About the Painting: Their Sadness Overwhelmed Them
Title: Their Sadness Overwhelmed Them
Dimensions: 34 x 28"
Medium: acrylic, varnish, and food packaging collaged on canvas
Artist: (Me!) Beth Meadows
Painted In: I started this painting several years ago (maybe 2010??) and completed it this year, at the beginning of July.
Influences (Below is a window to my often hidden soul. Be warned.) and Process:
- There was a time I was pretty sad. So most of my 20s, and before then, as a child up until high school... so, a long time. After college, almost every day for at least two years, I'd cry- at home, at work, in my car, and all other places in between. It was exhausting, terrible, addictive, and in moments of clarity, baffling and- not funny haha- but funny how I couldn't find my way out of it when I was in it. A few years out of the worst of it, I decided to make a painting that mocked depression's stupidity, and that painting is this painting.
- The space is based on the kitchen in my studio apartment in Maplehurst, the charming neighborhood in Knoxville I lived in right after college. (You could see the Sunsphere from the kitchen window.) It really was a magical place, full of musicians and free-spirited people. We all lived frugally but were creative enough to have a lot of fun adventures. Magical, chaotic, irresponsible- good words to describe that time. (Sidenote: If I had known how badly being irresponsible suited me, I would have known this was such a large part of my discontentment. But it took me ten more years to figure that one out, like only a month ago did I realize this. I bought (and maybe sometimes still buy) into the inaccurate theory that being an artist means living a care-free, chaotic, tethered to nothing life, but I've learned I am much more content being a responsible human being, a twist to my life I didn't expect nor have easily accepted.)
- The cat: So you may have heard. I have a cat named Juicy, and she came with this very apartment in Maplehurst. No lie. The girl I sublet from left her there so I could have her. While I was not in great mental shape at this time, it was during those two years I started down the long road to recovery, and it was Juicy that first helped me. Well, God, and then Juicy. I have, and seriously had back then, a difficult time accepting love from others into my life, which I believe is the cause of a lot of my pain and searching. My sadness was too unbearable at that time, so I left Juicy for five weeks to go to L'abri in Switzerland to see if my depression could be dealt with there (It was and I love that place for this reason). I don't know if it was God, but what may have been God, told me to return to Knoxville and "Accept All Amounts of Real Love" specifically, let that cat's love into my life. And so it was Juicy's presence that started me down a better path. I was still terribly sad, but when I'd come home to that cat rolling and meowing in dirt at the sight of me, I'd pick up her soft fleshy body and relish in all of her warmth and purring love. It's a vulnerable thing to admit, but it is the reason I painted this, and it's the reason I love that little angel cat dearly.
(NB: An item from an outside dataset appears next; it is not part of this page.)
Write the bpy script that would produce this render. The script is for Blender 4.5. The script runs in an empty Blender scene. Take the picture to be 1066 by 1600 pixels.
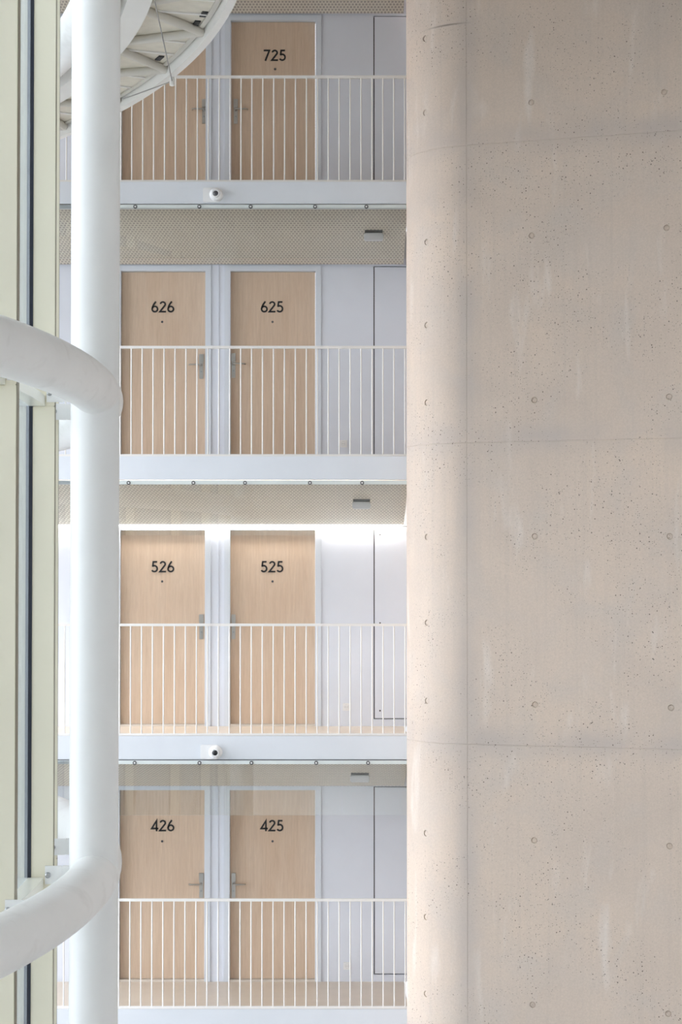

- At the not great advice of a peer who critiqued the painting many years ago, I got stuck on how to complete it, so I didn't touch it for several years. I also realized it had a striking and unintentional "Alice in Wonderland" quality, which also caused me to hesitate. In the end, I just embraced that quality. I watched that movie a lot when I was younger, so it was bound to show up sooner or later.
- 2016 starts. This year has been a little nuts in terms of transition. I cancelled my one art show scheduled. A week later, Sarah, the former manager at Old City Java, asked if I would hang artwork there within two weeks. I said yes because I like OCJ but knew I had to complete some unfinished work in order to have enough to show. So I picked up this panting again.
- I refined the girl and added in more objects swirling around. I added the food packaging as a shout out to the series I created in 2014 of supermodels with food packaging as their clothing. I am currently making another similar series.
- I also went ahead with my original plan- the one I previously got stuck on- to tint varnish blue and paint over the acrylic to insinuate water. I wasn't sure how it would work, but it went over pretty smoothly.
- The tears were the last touch and my favorite thing about this painting! When I was a kid, my family went to the circus. We were pretty far away from the circular stage but still able to see this one clown's tears shooting from his eyes when he'd get hurt. I loved it so much!! I added these in to talk about how ridiculous depression is, like drowning and no one can throw you a life line. Except for maybe the sweetest and most empathetic cat, loving you one day at a time.